When coming to a healthy standing alignment, I like to start from my feet, a habit learned from centering practice in performance and martial arts.
Feel the weight of the body in both the heels and the balls of the feet (but not so much the sides or middle), and without any twisty feelings in the ankles – that usually requires having the toes pointed forward, not turned out. Swaying the body to feel weight in different parts of the foot helps me get a bit more centered on them. Let the knees feel springy but not really bent. And then find a neutral place where the pelvis feels balanced over your feet. My former dance teaching partner illustrated this by bouncing from right to left hip, then making a little pelvic thrust (as lewd as you like, it’s your pelvis).
Applying it to dance
And now to apply this to bellydance. The alignment you just found (if you went through all that) is not dance posture. It’s state of being that you can hang out in for conditioning drills, for joint rotations, for chilling at home or being at work. That makes it a nice neutral place from which you can now approach the dance posture of your choice. Why do we even adopt extra-daily postures for dancing? Well, they’re pretty, for one. A lot of bellydance postural strategies are about creating a longer torso line, more pronounced hip movements. Style- or form-specific application of tension and distortion to neutral alignment can also project an aura or character.
Good alignment underneath a posture choice, though, serves you in several ways. First, you hurt yourself a lot less – starting from a healthy position can reduce the impact of performing movements incorrectly or inefficiently, and you do want the option to perform inefficiently (what if your character is wounded, for instance?). You minimize the extra work you do to maintain your dance when you take advantage of the design of your body for basic tasks like standing.

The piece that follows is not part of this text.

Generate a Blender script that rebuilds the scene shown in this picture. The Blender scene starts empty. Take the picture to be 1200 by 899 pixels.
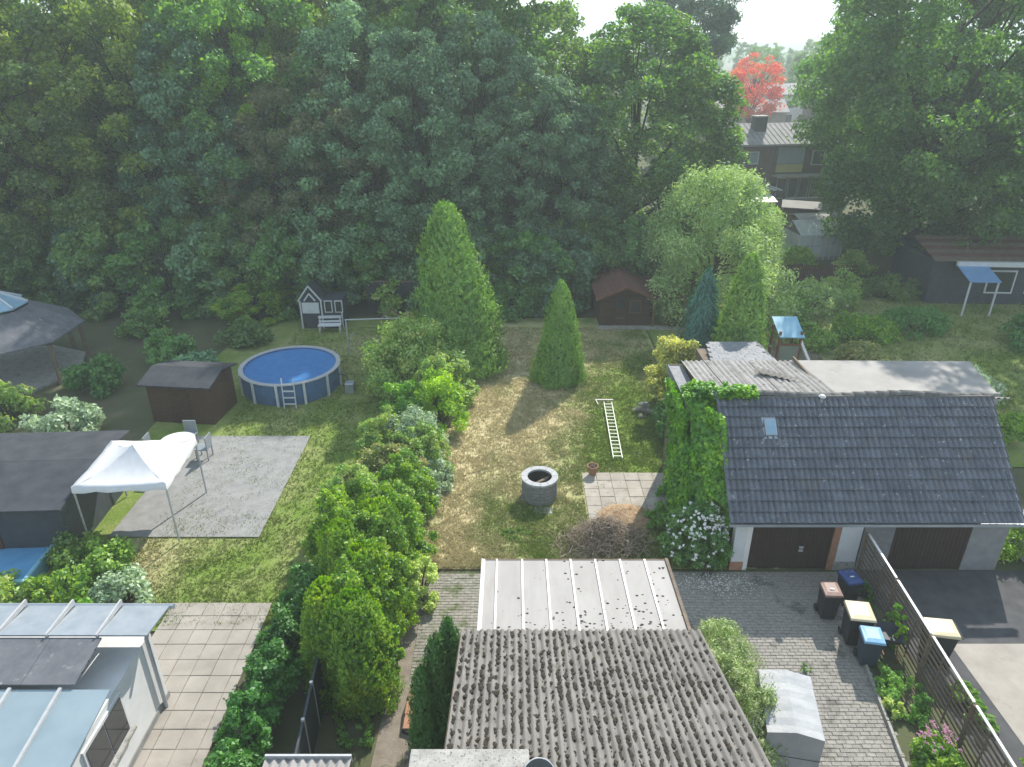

This has served me enormously in adopting the posture of ATS, which actually uses a lot of good-for-you natural alignment anyhow. The main freakiness of ATS is the lifted chest and arms. By strengthening the abdominal and back muscles used to hold the chest lift & then thinking about both the chest and arms as supported by that S-curve, I expend way less energy in the work of holding up my arms all the time. Starting from good alignment also works nicely in other styles – the weight-on-heels, tucked-pelvis approach to torso-lengthening, for instance, works better if you remember that your spine is still all S-ified. I’ve also been playing with the idea of that new shape as a different kind of spring (bending the knees becomes very important here), making it uniquely stable for things like level changes. That neutral alignment gives you more choices, too – once you are aware of your body’s shape in space, you can make intentional decisions about what to do with it.
How many of us see photo or video of our performances and are mildly horrified by where our arms are? Or our chests, our butts – name a part and you can lose awareness of it on stage. Training in alignment is also training in proprioception, your mental understanding of your presence in physical space. It’s a profoundly useful tool for dance training, as you learn to feel your way through space and your own body.